INFORMATION SHOWN:
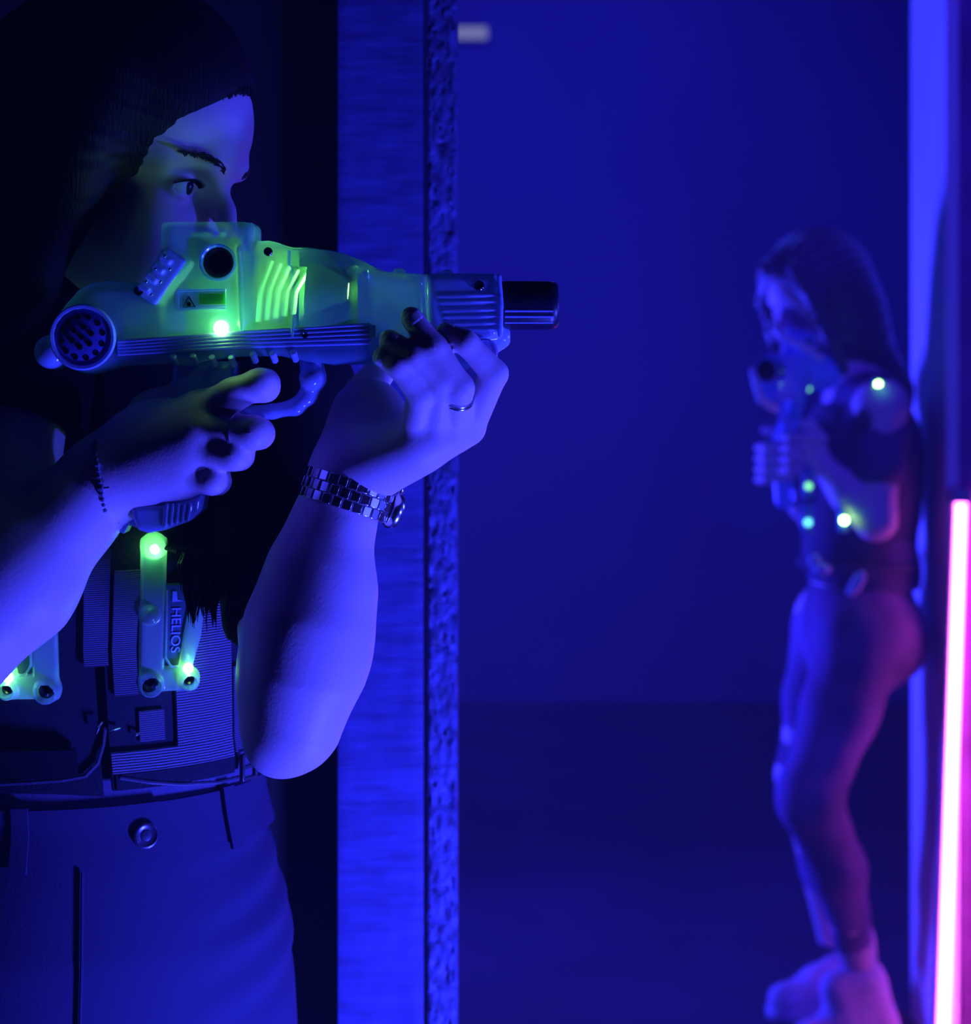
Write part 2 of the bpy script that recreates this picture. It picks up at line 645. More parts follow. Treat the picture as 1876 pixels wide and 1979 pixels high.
#       z     cx      cy     a(half width) b(half depth) turn
TORSO = [(0.70, -.330, 1.50, .165, .112, HIP), (0.80, -.326, 1.50, .168, .114, HIP), (0.90, -.324, 1.50, .160, .110, HIP),
         (1.00, -.325, 1.50, .134, .095, HIP), (1.06, -.330, 1.50, .130, .094, HIP), (1.14, -.336, 1.50, .136, .100, HIP),
         (1.22, -.336, 1.50, .148, .112, HIP), (1.30, -.335, 1.50, .152, .108, HIP), (1.38, -.335, 1.50, .145, .085, HIP),
         (1.43, -.335, 1.49, .100, .070, HIP)]


def tor(z):
    zs = [t[0] for t in TORSO]
    return [float(np.interp(z, zs, [t[i] for t in TORSO])) for i in range(1, 6)]


def torso_pt(z, ph, off=0.0):
    """ph = 0 is the front of the body, positive towards her left (image right)"""
    cx, cy, a, b, th = tor(z)
    p = np.array([(a + off) * math.sin(ph), -(b + off) * math.cos(ph), 0])
    n = np.array([math.sin(ph) / (a + off), -math.cos(ph) / (b + off), 0])
    R = rotz(th)
    return np.array([cx, cy, z]) + R @ p, R @ n / np.linalg.norm(n)


def proj(p):
    return CX + p[0] / p[1] * FPX, HY + (CAMZ - p[2]) / p[1] * FPX


def torso_at(px, py, off=0.0):
    """(z, ph) of the torso surface seen at a photo pixel"""
    best = None
    for ph in np.linspace(-1.9, 1.75, 220):
        z = CAMZ - (py - HY) / FPX * 1.42
        for _ in range(3):
            p, _n = torso_pt(z, ph, off)
            z = CAMZ - (py - HY) / FPX * p[1]
        p, _n = torso_pt(z, ph, off)
        e = abs(proj(p)[0] - px) + (5 if _n[1] > 0.05 else 0)
        if best is None or e < best[0]:
            best = (e, z, ph)
    return best[1], best[2]


def cloth(rows, off, thick, name, mtl, parent, nph=40, ph0=None, ph1=None, dz=0.008, wave=None, label=None, smooth=True):
    """a piece of cloth lying on the torso between two heights (functions of ph), with thickness"""
    zlo, zhi = rows
    closed = ph0 is None
    phs = np.linspace(-math.pi, math.pi, nph, endpoint=False) if closed else np.linspace(ph0, ph1, nph)
    h0 = zlo if callable(zlo) else (lambda p: zlo)
    h1 = zhi if callable(zhi) else (lambda p: zhi)
    nz = max(2, int(max(h1(p) - h0(p) for p in phs) / dz) + 1)
    V, F = [], []
    for side in (0, 1):
        for i in range(nz):
            for p in phs:
                z = h0(p) + (h1(p) - h0(p)) * i / (nz - 1)
                o = off + (thick if side == 0 else 0)
                if wave and side == 0:
                    o += wave(z, p)
                V.append(torso_pt(z, p, o)[0])
    n = len(phs)
    S = nz * n

    def q(s, i, j):
        return s * S + i * n + (j % n)
    jn = n if closed else n - 1
    for i in range(nz - 1):
        for j in range(jn):
            F.append((q(0, i, j), q(0, i, j + 1), q(0, i + 1, j + 1), q(0, i + 1, j)))
            F.append((q(1, i, j), q(1, i + 1, j), q(1, i + 1, j + 1), q(1, i, j + 1)))
    for j in range(jn):
        F.append((q(0, 0, j), q(1, 0, j), q(1, 0, j + 1), q(0, 0, j + 1)))
        F.append((q(0, nz - 1, j), q(0, nz - 1, j + 1), q(1, nz - 1, j + 1), q(1, nz - 1, j)))
    if not closed:
        for i in range(nz - 1):
            F.append((q(0, i, 0), q(0, i + 1, 0), q(1, i + 1, 0), q(1, i, 0)))
            F.append((q(0, i, n - 1), q(1, i, n - 1), q(1, i + 1, n - 1), q(0, i + 1, n - 1)))
    mb = MB()
    mb.add(V, F)
    return mb.build(name, mtl, parent, smooth=smooth, label=label)


# ------------------------------------------------------------------ near player: body
player = empty('person', (-0.33, 1.5, 0.0),
               'person close by in dark vest and trousers, aiming a glowing toy blaster past the plank', 'person')

YAW, PIT = math.radians(15), math.radians(17)
fw = np.array([math.cos(YAW) * math.cos(PIT), -math.sin(YAW) * math.cos(PIT), -math.sin(PIT)])
lf = np.array([math.sin(YAW), math.cos(YAW), 0])
upv = np.cross(fw, lf)
HR = np.stack([fw, lf, upv], 1)                       # head: forward, her left, up
HO = W(362, 364, 1.385) - HR @ np.array([0.010, -0.032, 0.0])


def H(x, y, z):
    return HO + HR @ np.array([x, y, z])


SH_R, SH_L = W(88, 590, 1.44), np.array([-0.172, 1.50, 1.330])
EL_R, WR_R = W(-90, 1240, 1.30), W(200, 928, 1.335)
EL_L, WR_L = W(560, 1405, 1.325), W(664, 945, 1.345)

F = Field((-0.62, 1.22, 0.95), (0.06, 1.66, 1.72), 0.002)
# head
F.ell(H(-.080, 0, .040), (.098, .074, .080), HR)
F.ell(H(-.032, 0, .046), (.063, .063, .062), HR, k=.02)
F.ell(H(-.030, 0, -.045), (.052, .055, .070), HR, k=.02)
F.cap(H(-.060, 0, -.070), H(-.012, 0, -.098), .048, .026, k=.02)
F.ball(H(-.002, 0, -.104), .019, k=.02)
F.cap(H(.015, -.024, .021), H(.015, .024, .021), .012, .012, k=.012)
F.cap(H(-.006, -.044, .018), H(.012, -.026, .021), .011, .012, k=.012)
F.cap(H(-.006, .044, .018), H(.012, .026, .021), .011, .012, k=.012)
for s in (-1, 1):
    F.ball(H(-.010, s * .040, -.036), .026, k=.022)
    F.ell(H(.018, s * .033, .001), (.016, .019, .012), HR, k=.012, op='sub')
F.chain([H(.018, 0, .010), H(.030, 0, -.010), H(.044, 0, -.032), H(.051, 0, -.045)], [.0075, .0072, .0075, .0095], k=.010)
for s in (-1, 1):
    F.ball(H(.034, s * .011, -.048), .0088, k=.008)
F.cap(H(.020, -.016, -.072), H(.020, .016, -.072), .0075, .0075, k=.008)
F.cap(H(.018, -.014, -.080), H(.018, .014, -.080), .0075, .0075, k=.008)
for s in (-1, 1):
    F.ell(H(-.088, s * .072, -.012), (.018, .007, .030), HR, k=.006)
    # lids around the eyeball
    F.ball(H(-.0005, s * .032, 0), .0142, k=.004)
    F.ell(H(.012, s * .0335, -.001), (.012, .0125, .0050), HR, k=.002, op='sub')
# neck and shoulders
NB = np.array([-0.310, 1.50, 1.37])
F.cap(H(-.085, 0, -.080), NB, .052, .058, k=.03)
CH = np.array([-0.335, 1.50, 1.25])
F.ell(CH + [0, 0, .02], (.135, .090, .16), rotz(HIP), k=.02)
F.chain([NB + [0, 0, -.02], SH_R + [0.02, 0.02, -.01]], [.055, .045], k=.04)
F.chain([NB + [0, 0, -.02], SH_L], [.055, .050], k=.04)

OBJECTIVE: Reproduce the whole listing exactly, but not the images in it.

WRITTEN ANSWER:
Write part 2 of the bpy script that recreates this picture. It picks up at line 645. More parts follow. Treat the picture as 1876 pixels wide and 1979 pixels high.
#       z     cx      cy     a(half width) b(half depth) turn
TORSO = [(0.70, -.330, 1.50, .165, .112, HIP), (0.80, -.326, 1.50, .168, .114, HIP), (0.90, -.324, 1.50, .160, .110, HIP),
         (1.00, -.325, 1.50, .134, .095, HIP), (1.06, -.330, 1.50, .130, .094, HIP), (1.14, -.336, 1.50, .136, .100, HIP),
         (1.22, -.336, 1.50, .148, .112, HIP), (1.30, -.335, 1.50, .152, .108, HIP), (1.38, -.335, 1.50, .145, .085, HIP),
         (1.43, -.335, 1.49, .100, .070, HIP)]


def tor(z):
    zs = [t[0] for t in TORSO]
    return [float(np.interp(z, zs, [t[i] for t in TORSO])) for i in range(1, 6)]


def torso_pt(z, ph, off=0.0):
    """ph = 0 is the front of the body, positive towards her left (image right)"""
    cx, cy, a, b, th = tor(z)
    p = np.array([(a + off) * math.sin(ph), -(b + off) * math.cos(ph), 0])
    n = np.array([math.sin(ph) / (a + off), -math.cos(ph) / (b + off), 0])
    R = rotz(th)
    return np.array([cx, cy, z]) + R @ p, R @ n / np.linalg.norm(n)


def proj(p):
    return CX + p[0] / p[1] * FPX, HY + (CAMZ - p[2]) / p[1] * FPX


def torso_at(px, py, off=0.0):
    """(z, ph) of the torso surface seen at a photo pixel"""
    best = None
    for ph in np.linspace(-1.9, 1.75, 220):
        z = CAMZ - (py - HY) / FPX * 1.42
        for _ in range(3):
            p, _n = torso_pt(z, ph, off)
            z = CAMZ - (py - HY) / FPX * p[1]
        p, _n = torso_pt(z, ph, off)
        e = abs(proj(p)[0] - px) + (5 if _n[1] > 0.05 else 0)
        if best is None or e < best[0]:
            best = (e, z, ph)
    return best[1], best[2]


def cloth(rows, off, thick, name, mtl, parent, nph=40, ph0=None, ph1=None, dz=0.008, wave=None, label=None, smooth=True):
    """a piece of cloth lying on the torso between two heights (functions of ph), with thickness"""
    zlo, zhi = rows
    closed = ph0 is None
    phs = np.linspace(-math.pi, math.pi, nph, endpoint=False) if closed else np.linspace(ph0, ph1, nph)
    h0 = zlo if callable(zlo) else (lambda p: zlo)
    h1 = zhi if callable(zhi) else (lambda p: zhi)
    nz = max(2, int(max(h1(p) - h0(p) for p in phs) / dz) + 1)
    V, F = [], []
    for side in (0, 1):
        for i in range(nz):
            for p in phs:
                z = h0(p) + (h1(p) - h0(p)) * i / (nz - 1)
                o = off + (thick if side == 0 else 0)
                if wave and side == 0:
                    o += wave(z, p)
                V.append(torso_pt(z, p, o)[0])
    n = len(phs)
    S = nz * n

    def q(s, i, j):
        return s * S + i * n + (j % n)
    jn = n if closed else n - 1
    for i in range(nz - 1):
        for j in range(jn):
            F.append((q(0, i, j), q(0, i, j + 1), q(0, i + 1, j + 1), q(0, i + 1, j)))
            F.append((q(1, i, j), q(1, i + 1, j), q(1, i + 1, j + 1), q(1, i, j + 1)))
    for j in range(jn):
        F.append((q(0, 0, j), q(1, 0, j), q(1, 0, j + 1), q(0, 0, j + 1)))
        F.append((q(0, nz - 1, j), q(0, nz - 1, j + 1), q(1, nz - 1, j + 1), q(1, nz - 1, j)))
    if not closed:
        for i in range(nz - 1):
            F.append((q(0, i, 0), q(0, i + 1, 0), q(1, i + 1, 0), q(1, i, 0)))
            F.append((q(0, i, n - 1), q(1, i, n - 1), q(1, i + 1, n - 1), q(0, i + 1, n - 1)))
    mb = MB()
    mb.add(V, F)
    return mb.build(name, mtl, parent, smooth=smooth, label=label)


# ------------------------------------------------------------------ near player: body
player = empty('person', (-0.33, 1.5, 0.0),
               'person close by in dark vest and trousers, aiming a glowing toy blaster past the plank', 'person')

YAW, PIT = math.radians(15), math.radians(17)
fw = np.array([math.cos(YAW) * math.cos(PIT), -math.sin(YAW) * math.cos(PIT), -math.sin(PIT)])
lf = np.array([math.sin(YAW), math.cos(YAW), 0])
upv = np.cross(fw, lf)
HR = np.stack([fw, lf, upv], 1)                       # head: forward, her left, up
HO = W(362, 364, 1.385) - HR @ np.array([0.010, -0.032, 0.0])


def H(x, y, z):
    return HO + HR @ np.array([x, y, z])


SH_R, SH_L = W(88, 590, 1.44), np.array([-0.172, 1.50, 1.330])
EL_R, WR_R = W(-90, 1240, 1.30), W(200, 928, 1.335)
EL_L, WR_L = W(560, 1405, 1.325), W(664, 945, 1.345)

F = Field((-0.62, 1.22, 0.95), (0.06, 1.66, 1.72), 0.002)
# head
F.ell(H(-.080, 0, .040), (.098, .074, .080), HR)
F.ell(H(-.032, 0, .046), (.063, .063, .062), HR, k=.02)
F.ell(H(-.030, 0, -.045), (.052, .055, .070), HR, k=.02)
F.cap(H(-.060, 0, -.070), H(-.012, 0, -.098), .048, .026, k=.02)
F.ball(H(-.002, 0, -.104), .019, k=.02)
F.cap(H(.015, -.024, .021), H(.015, .024, .021), .012, .012, k=.012)
F.cap(H(-.006, -.044, .018), H(.012, -.026, .021), .011, .012, k=.012)
F.cap(H(-.006, .044, .018), H(.012, .026, .021), .011, .012, k=.012)
for s in (-1, 1):
    F.ball(H(-.010, s * .040, -.036), .026, k=.022)
    F.ell(H(.018, s * .033, .001), (.016, .019, .012), HR, k=.012, op='sub')
F.chain([H(.018, 0, .010), H(.030, 0, -.010), H(.044, 0, -.032), H(.051, 0, -.045)], [.0075, .0072, .0075, .0095], k=.010)
for s in (-1, 1):
    F.ball(H(.034, s * .011, -.048), .0088, k=.008)
F.cap(H(.020, -.016, -.072), H(.020, .016, -.072), .0075, .0075, k=.008)
F.cap(H(.018, -.014, -.080), H(.018, .014, -.080), .0075, .0075, k=.008)
for s in (-1, 1):
    F.ell(H(-.088, s * .072, -.012), (.018, .007, .030), HR, k=.006)
    # lids around the eyeball
    F.ball(H(-.0005, s * .032, 0), .0142, k=.004)
    F.ell(H(.012, s * .0335, -.001), (.012, .0125, .0050), HR, k=.002, op='sub')
# neck and shoulders
NB = np.array([-0.310, 1.50, 1.37])
F.cap(H(-.085, 0, -.080), NB, .052, .058, k=.03)
CH = np.array([-0.335, 1.50, 1.25])
F.ell(CH + [0, 0, .02], (.135, .090, .16), rotz(HIP), k=.02)
F.chain([NB + [0, 0, -.02], SH_R + [0.02, 0.02, -.01]], [.055, .045], k=.04)
F.chain([NB + [0, 0, -.02], SH_L], [.055, .050], k=.04)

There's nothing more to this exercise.